Written problem:
Up to and including the line with "from mathutils.bvhtree import BVHTree", please set down the entries below exactly, starting from the first line.

Records:
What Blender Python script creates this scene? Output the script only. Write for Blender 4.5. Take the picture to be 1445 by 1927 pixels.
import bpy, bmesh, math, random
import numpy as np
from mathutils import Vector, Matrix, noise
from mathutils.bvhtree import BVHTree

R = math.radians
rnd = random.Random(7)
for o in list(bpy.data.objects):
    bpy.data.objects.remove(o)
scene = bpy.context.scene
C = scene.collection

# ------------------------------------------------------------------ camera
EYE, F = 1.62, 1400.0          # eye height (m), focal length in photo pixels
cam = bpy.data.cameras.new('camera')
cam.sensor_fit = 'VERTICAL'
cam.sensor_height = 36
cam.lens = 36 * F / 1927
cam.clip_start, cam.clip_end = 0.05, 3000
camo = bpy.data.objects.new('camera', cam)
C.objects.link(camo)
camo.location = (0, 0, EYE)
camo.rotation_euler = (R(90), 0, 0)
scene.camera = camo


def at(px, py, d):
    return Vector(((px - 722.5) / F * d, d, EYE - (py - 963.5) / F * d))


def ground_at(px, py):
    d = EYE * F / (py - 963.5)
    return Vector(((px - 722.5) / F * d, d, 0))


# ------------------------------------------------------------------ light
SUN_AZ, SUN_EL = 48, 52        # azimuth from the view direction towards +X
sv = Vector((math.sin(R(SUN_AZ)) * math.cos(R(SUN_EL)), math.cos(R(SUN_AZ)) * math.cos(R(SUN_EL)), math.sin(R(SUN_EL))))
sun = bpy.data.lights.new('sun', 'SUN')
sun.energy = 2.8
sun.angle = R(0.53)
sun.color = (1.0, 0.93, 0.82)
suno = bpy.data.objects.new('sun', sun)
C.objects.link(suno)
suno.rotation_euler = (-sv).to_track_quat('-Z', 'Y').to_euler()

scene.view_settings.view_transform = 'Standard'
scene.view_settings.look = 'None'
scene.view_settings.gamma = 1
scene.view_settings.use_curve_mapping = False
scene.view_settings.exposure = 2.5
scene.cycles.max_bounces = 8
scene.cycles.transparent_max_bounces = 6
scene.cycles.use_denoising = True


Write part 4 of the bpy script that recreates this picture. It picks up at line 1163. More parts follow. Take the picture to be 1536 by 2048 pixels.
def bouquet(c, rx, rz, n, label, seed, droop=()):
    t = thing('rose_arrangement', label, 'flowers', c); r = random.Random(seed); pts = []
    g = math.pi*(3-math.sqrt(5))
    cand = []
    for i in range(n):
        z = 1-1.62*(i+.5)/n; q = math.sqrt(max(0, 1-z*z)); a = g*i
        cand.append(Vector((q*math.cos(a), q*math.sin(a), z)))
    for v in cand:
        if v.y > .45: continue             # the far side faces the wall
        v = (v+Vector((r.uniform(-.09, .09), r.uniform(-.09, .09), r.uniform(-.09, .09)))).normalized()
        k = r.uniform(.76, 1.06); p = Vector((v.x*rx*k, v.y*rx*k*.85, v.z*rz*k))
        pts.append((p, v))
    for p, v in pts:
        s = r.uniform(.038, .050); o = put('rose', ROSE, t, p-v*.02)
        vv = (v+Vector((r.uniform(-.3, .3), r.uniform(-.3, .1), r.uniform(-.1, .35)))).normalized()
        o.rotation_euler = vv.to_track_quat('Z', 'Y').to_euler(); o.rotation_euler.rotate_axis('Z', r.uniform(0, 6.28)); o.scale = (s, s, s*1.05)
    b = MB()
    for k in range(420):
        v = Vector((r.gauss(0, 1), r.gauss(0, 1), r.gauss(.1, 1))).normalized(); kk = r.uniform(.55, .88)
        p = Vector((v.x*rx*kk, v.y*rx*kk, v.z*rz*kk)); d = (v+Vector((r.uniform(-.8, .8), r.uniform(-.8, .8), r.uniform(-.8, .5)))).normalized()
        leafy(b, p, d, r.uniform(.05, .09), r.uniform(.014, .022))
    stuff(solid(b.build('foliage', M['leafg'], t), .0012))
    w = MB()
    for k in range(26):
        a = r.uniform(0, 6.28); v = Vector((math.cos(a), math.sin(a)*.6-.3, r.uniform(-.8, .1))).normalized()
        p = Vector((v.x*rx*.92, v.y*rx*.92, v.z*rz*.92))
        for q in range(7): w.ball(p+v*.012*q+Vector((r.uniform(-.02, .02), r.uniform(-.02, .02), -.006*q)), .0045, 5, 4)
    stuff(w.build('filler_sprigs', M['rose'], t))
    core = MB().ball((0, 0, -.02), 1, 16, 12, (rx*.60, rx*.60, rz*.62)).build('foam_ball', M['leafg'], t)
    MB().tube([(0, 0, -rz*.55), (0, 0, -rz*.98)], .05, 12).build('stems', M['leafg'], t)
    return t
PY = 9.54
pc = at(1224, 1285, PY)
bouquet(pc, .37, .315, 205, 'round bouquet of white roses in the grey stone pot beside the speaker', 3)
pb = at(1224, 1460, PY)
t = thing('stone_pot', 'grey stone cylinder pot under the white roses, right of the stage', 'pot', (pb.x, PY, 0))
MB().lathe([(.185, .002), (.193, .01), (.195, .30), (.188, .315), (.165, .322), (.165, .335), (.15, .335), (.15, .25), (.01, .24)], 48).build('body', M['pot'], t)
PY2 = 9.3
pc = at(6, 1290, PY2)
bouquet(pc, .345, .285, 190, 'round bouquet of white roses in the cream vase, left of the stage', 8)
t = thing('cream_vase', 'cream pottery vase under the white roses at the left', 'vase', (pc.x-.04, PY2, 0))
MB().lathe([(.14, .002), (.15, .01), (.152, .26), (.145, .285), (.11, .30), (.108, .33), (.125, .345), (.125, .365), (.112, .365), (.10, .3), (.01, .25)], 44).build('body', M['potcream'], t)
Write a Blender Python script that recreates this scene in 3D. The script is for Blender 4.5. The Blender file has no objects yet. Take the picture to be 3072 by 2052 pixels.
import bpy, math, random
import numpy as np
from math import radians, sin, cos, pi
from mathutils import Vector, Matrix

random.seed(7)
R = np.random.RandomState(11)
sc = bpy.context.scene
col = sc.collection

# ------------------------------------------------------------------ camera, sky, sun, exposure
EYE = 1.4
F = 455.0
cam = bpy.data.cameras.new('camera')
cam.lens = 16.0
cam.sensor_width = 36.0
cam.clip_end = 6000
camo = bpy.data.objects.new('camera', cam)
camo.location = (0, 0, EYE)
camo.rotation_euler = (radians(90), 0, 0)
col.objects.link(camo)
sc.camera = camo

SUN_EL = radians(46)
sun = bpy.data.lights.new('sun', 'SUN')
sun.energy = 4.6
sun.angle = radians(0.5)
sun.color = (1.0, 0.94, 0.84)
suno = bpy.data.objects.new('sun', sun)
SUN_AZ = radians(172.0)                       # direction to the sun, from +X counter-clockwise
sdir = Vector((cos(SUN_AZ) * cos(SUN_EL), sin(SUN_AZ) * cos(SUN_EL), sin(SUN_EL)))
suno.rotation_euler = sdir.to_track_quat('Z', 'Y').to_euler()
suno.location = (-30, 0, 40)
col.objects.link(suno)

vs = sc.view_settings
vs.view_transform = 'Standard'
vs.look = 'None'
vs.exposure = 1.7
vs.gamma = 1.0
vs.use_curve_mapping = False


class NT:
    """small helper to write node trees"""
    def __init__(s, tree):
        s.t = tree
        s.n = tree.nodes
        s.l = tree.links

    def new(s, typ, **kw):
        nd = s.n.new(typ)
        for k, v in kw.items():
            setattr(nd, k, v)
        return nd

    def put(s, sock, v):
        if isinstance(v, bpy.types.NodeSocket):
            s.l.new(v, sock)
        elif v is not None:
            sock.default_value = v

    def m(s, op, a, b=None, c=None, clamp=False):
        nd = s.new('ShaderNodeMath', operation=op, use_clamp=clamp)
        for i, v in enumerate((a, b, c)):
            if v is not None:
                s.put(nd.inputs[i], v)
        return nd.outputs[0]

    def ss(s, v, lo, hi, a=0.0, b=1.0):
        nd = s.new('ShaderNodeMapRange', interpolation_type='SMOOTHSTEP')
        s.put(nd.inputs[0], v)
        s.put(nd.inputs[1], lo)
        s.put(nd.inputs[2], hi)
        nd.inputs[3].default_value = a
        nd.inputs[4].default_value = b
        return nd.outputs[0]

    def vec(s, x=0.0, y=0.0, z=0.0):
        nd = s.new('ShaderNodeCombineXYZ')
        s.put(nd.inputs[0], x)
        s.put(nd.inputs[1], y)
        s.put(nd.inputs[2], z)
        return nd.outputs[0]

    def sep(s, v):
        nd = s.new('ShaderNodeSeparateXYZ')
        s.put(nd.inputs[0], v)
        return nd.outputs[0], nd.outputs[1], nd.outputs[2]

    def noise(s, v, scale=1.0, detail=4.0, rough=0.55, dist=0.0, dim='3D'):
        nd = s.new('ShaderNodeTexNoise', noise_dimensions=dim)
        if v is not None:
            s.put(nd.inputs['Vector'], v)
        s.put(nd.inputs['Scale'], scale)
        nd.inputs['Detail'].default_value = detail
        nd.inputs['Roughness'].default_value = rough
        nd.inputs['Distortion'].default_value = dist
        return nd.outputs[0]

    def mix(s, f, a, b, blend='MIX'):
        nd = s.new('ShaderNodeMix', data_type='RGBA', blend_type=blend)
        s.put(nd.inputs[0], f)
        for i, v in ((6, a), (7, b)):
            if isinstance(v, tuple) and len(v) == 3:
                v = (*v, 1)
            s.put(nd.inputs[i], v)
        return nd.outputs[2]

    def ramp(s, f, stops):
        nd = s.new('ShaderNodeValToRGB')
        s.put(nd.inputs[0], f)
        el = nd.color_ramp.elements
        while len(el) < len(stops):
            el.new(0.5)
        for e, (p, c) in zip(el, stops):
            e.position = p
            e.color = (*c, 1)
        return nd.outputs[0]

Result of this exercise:
What Blender Python script creates this scene? Output the script only. Write for Blender 4.5. Take the picture to be 1445 by 1927 pixels.
import bpy, bmesh, math, random
import numpy as np
from mathutils import Vector, Matrix, noise
from mathutils.bvhtree import BVHTree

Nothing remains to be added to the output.